Frontiers in Communication (Mar 2023)
Developing literature review writing and citation practices through an online writing tutorial series: Corpus-based evidence
Abstract
Writing a literature review (LR) in English can be a daunting task for non-native English-speaking graduate students due to the complexities of this academic genre. To help graduate students raise genre awareness and develop LR writing skills, a five-unit online tutorial series was designed and implemented at a large university in Canada. The tutorial focuses on the following features of the LR genre: logical structure, academic vocabulary, syntax, as well as citation practices. Each tutorial unit includes an interactive e-book with explanations, examples, quizzes, and an individual or collaborative LR writing assignment.
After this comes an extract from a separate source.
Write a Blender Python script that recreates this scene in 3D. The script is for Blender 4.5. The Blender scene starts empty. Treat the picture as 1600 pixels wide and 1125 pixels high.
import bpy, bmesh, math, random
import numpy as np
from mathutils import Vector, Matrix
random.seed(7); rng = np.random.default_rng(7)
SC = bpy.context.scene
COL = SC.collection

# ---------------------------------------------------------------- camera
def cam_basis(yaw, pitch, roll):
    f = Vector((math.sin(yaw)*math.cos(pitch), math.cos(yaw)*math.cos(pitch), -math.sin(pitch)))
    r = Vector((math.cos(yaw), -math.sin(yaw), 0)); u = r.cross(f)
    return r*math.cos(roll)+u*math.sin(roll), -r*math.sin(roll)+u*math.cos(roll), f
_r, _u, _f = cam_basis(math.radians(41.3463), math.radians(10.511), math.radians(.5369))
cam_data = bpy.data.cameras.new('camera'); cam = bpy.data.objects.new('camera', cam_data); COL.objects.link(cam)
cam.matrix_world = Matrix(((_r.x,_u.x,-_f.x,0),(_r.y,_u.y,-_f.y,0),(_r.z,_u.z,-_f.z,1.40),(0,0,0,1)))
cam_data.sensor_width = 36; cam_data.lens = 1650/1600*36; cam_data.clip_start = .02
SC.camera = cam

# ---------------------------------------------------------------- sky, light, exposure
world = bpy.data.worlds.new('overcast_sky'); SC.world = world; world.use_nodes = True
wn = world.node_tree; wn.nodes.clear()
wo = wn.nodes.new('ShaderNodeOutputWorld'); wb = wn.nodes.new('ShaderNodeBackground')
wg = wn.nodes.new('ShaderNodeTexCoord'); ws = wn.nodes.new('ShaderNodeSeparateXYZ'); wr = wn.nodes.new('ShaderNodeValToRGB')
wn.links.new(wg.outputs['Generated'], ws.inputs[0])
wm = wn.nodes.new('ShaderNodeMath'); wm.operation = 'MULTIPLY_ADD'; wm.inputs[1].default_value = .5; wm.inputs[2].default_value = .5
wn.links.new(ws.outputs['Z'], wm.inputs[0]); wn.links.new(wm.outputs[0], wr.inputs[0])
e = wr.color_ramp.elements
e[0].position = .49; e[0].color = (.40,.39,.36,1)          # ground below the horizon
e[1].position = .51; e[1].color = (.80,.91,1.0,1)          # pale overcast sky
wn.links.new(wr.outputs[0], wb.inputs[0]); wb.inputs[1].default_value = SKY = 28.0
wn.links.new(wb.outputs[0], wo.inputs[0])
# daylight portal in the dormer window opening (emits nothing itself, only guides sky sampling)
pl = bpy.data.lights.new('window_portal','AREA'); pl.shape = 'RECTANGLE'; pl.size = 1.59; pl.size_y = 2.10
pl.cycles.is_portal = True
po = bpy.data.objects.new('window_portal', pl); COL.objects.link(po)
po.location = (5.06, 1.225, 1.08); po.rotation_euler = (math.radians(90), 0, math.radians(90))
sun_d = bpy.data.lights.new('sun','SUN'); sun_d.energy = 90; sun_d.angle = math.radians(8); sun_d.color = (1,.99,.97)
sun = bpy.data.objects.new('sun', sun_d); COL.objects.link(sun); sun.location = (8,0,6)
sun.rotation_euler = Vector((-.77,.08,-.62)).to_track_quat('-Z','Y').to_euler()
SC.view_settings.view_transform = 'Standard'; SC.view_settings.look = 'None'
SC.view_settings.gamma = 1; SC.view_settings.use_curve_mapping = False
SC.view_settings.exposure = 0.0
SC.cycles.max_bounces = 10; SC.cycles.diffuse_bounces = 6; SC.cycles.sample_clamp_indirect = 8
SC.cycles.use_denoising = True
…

Twenty-nine non-native English-speaking graduate students from various institutions participated in the tutorials and completed five writing tasks. This study reports on their developmental trajectories in writing performance in terms of cohesion, lexical features, syntactic features, and citation practices as shown in three individual writing tasks. Corpus-based analyses indicate that noticeable, often non-linear, changes are observed in several features (e.g., use of connectives, range and frequency of academic vocabulary) across the participants' writing samples. Meanwhile, citation analysis shows a steady increase in the use of integral citations in the participants' writing samples, as measured with occurrence by the number of sentences, along with a more diverse use of reporting verbs and hedges in their final writing samples. Pedagogical implications are discussed.